Ma isn't a scrappy rocker performing for his adoring fans. Arguably, he's the opposite: an eccentric English teacher-turned-Internet entrepreneur belting out a few lines of Elton John's "Can You Feel The Love Tonight."

This scene of a company celebration is one of the most telling visuals in Porter Erisman's "docu-memoir" Crocodile in the Yangtze, about his time working in the marketing department at Ma's start-up, Alibaba.com, (and the spin-off, TaoBao, a Chinese version of eBay) which connects wholesale importers and exporters. The part-time Whistler resident joined the company's team just as they were moving out of Ma's apartment and into an office. When he left the position several years later, the business employed around 16,000 people.

"He was the first person in China, by all accounts, who started an Internet company," Erisman explained. "I would describe him as this very idealistic person. He doesn't consider himself a businessperson. He considers himself more of a creative person, an artist creating something."

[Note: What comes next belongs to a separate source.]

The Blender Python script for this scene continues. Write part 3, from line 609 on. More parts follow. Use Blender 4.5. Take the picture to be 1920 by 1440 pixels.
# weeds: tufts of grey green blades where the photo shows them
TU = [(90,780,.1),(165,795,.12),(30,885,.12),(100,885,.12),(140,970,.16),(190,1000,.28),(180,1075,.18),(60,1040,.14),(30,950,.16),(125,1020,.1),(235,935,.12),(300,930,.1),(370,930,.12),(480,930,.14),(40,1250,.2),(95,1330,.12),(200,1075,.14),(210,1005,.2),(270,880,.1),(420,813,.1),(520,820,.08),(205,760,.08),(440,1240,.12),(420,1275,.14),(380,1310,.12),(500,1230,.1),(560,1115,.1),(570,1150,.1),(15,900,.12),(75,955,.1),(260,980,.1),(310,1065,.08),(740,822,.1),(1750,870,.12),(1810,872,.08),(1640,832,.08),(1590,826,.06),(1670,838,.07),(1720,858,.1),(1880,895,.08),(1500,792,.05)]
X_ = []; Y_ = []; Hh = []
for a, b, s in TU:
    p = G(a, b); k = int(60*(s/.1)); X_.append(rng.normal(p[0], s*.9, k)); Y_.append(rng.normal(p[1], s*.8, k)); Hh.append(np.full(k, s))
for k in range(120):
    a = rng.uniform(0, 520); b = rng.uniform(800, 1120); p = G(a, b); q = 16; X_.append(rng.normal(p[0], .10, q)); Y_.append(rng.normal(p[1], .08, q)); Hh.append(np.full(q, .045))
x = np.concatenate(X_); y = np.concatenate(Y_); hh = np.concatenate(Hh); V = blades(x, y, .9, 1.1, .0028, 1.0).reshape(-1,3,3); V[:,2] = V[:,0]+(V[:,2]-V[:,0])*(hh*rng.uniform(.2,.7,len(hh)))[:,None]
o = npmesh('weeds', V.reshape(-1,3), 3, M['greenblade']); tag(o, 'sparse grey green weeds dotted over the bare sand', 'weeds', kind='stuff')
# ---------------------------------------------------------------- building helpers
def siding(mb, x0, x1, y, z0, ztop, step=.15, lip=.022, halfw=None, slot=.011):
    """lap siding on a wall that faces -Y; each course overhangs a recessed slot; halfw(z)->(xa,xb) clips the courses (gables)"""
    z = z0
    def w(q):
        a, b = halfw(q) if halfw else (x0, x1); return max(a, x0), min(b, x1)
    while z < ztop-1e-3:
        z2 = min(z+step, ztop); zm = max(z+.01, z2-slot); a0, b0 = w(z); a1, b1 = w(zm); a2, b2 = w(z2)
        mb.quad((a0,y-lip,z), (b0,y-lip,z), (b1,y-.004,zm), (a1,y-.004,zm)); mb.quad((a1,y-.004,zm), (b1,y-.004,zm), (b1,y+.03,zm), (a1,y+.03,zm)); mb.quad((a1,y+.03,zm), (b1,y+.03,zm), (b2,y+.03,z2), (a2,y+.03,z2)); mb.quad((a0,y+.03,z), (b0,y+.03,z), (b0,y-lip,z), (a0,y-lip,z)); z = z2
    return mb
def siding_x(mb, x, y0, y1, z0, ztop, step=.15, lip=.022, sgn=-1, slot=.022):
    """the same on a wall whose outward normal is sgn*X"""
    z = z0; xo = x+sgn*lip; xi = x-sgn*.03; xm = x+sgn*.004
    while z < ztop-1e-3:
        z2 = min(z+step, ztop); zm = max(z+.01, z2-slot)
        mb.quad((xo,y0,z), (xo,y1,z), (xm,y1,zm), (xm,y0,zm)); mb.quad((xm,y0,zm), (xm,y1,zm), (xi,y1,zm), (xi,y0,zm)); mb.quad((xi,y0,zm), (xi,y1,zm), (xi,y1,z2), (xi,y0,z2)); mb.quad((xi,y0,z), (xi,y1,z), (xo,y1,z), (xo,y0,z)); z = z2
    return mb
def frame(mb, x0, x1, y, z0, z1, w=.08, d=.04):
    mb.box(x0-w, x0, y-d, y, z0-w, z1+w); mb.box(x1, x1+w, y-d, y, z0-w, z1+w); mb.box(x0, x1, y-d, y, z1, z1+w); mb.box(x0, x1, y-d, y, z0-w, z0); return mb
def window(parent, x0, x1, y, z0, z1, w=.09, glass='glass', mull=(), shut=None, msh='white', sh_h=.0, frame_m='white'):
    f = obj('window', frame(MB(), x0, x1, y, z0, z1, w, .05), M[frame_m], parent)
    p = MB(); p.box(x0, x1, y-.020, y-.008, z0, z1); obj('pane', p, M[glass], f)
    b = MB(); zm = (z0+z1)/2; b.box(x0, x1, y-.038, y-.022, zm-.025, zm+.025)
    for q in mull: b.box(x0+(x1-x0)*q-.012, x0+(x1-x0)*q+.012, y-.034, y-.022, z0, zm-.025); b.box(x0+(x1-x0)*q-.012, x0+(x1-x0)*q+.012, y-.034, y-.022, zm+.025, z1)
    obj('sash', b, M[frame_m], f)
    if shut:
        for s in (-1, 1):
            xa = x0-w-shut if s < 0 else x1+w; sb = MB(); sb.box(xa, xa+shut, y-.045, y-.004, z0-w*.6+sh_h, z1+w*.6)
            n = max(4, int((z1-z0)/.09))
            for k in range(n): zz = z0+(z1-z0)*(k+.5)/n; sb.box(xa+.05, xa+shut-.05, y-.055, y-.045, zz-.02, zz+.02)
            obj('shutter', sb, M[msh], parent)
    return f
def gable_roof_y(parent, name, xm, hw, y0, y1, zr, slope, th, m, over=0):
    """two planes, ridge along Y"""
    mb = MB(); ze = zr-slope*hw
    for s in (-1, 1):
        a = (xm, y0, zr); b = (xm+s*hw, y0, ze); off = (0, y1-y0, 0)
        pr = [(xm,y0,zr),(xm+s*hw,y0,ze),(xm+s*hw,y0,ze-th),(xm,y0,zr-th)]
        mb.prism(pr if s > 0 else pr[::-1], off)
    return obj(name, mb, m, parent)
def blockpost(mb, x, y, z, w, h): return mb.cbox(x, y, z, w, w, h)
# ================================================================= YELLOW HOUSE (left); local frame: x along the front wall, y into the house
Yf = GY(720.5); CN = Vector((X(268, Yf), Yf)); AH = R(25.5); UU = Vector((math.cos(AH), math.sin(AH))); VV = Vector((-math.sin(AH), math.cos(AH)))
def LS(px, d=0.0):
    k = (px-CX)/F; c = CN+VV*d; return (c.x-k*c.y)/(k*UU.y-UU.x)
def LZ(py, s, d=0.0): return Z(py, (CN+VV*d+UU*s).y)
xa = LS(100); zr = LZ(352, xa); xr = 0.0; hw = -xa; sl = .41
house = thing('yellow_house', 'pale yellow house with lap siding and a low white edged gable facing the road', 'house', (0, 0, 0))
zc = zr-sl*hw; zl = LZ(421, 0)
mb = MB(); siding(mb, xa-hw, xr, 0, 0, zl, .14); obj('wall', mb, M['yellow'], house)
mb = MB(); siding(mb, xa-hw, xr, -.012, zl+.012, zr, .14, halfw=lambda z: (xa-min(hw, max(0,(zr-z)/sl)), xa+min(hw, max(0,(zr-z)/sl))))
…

The film, currently screening at the Vancouver International Film Festival, relies on footage shot exclusively during the company's rocky rise to its eventual success — including its fight with eBay as that company attempted to break into the Asian market—with Erisman's personal anecdotes and narration. It might sound like a film made for the Silicon Valley set, but Ma is a compelling enough character to capture a wider audience.

"When I would tell people (at home) I was making a film about my experience working with this Chinese Internet company people looked at me like I was crazy," Erisman said. "But it's an amazing story about an English teacher in his apartment who went on to battle eBay. The remarkable thing about it all is there were cameras following him at different times throughout the whole period I was there and some of it captured me and him together. I realized I had an opportunity to make a film about it."

With Ma's blessing, Erisman attempted to pen a book about his experience, but when he couldn't find a publisher he turned to film. He set out with a laptop equipped with editing software and video camera to shoot establishing shots of buildings, but soon discovered he had no idea how to cut film. "I felt like a complete idiot, basically," he recalled. "My friends were teasing me like, 'Oh here's Porter the filmmaker.' I couldn't even open the files on the computer."

Still hopeful, he enrolled in a month-long editing course at the New York Film Academy. There, he managed to persuade his instructor to help him piece together the story using 200 hours of footage from 35 sources between 1995 and 2009 that Ma had handed over. "When they started Alibaba in '99, I think maybe they were a little bit overconfident, but they said, 'Maybe we should film these first meetings and capture it because some day this will be important history of our company.' The equivalent is if you were sitting in Whistler and you're out at a pub one day and someone says, 'I started a website that's going to be bigger than Facebook,'" Erisman said.

But that unwavering confidence was part of his motivation for creating the film, he added.

"(Ma) is also fearless," he said. "Here's a guy with no experience in business and he would just walk into interviews on CNBC or go into a meeting with Bill Clinton and he's just a confident guy. I think (we should) all be like that, just go into any situation not worrying if you make a mistake, just do your best."

Erisman (originally from Denver) holed up in his Taluswood Bluffs home to edit the film, sending versions back and forth with his teacher-turned-co-editor. "Whistler was the perfect place because I could edit it and then when I needed creative inspiration I could go for a hike or go skiing and get some fresh air, come back and work on it some more," he said.

After earning "Best Documentary" at the San Francisco United Film Festival, and entry into several festivals across the U.S., Erisman wants to continue filmmaking. "It was a story I really wanted to share with people, but I always had a personal interest in transitioning into film," he said. "To do that when you're 22 is really risky. It's an all-or-nothing proposition. I was lucky that Alibaba did well, so now I have some savings and I can try different creative pursuits."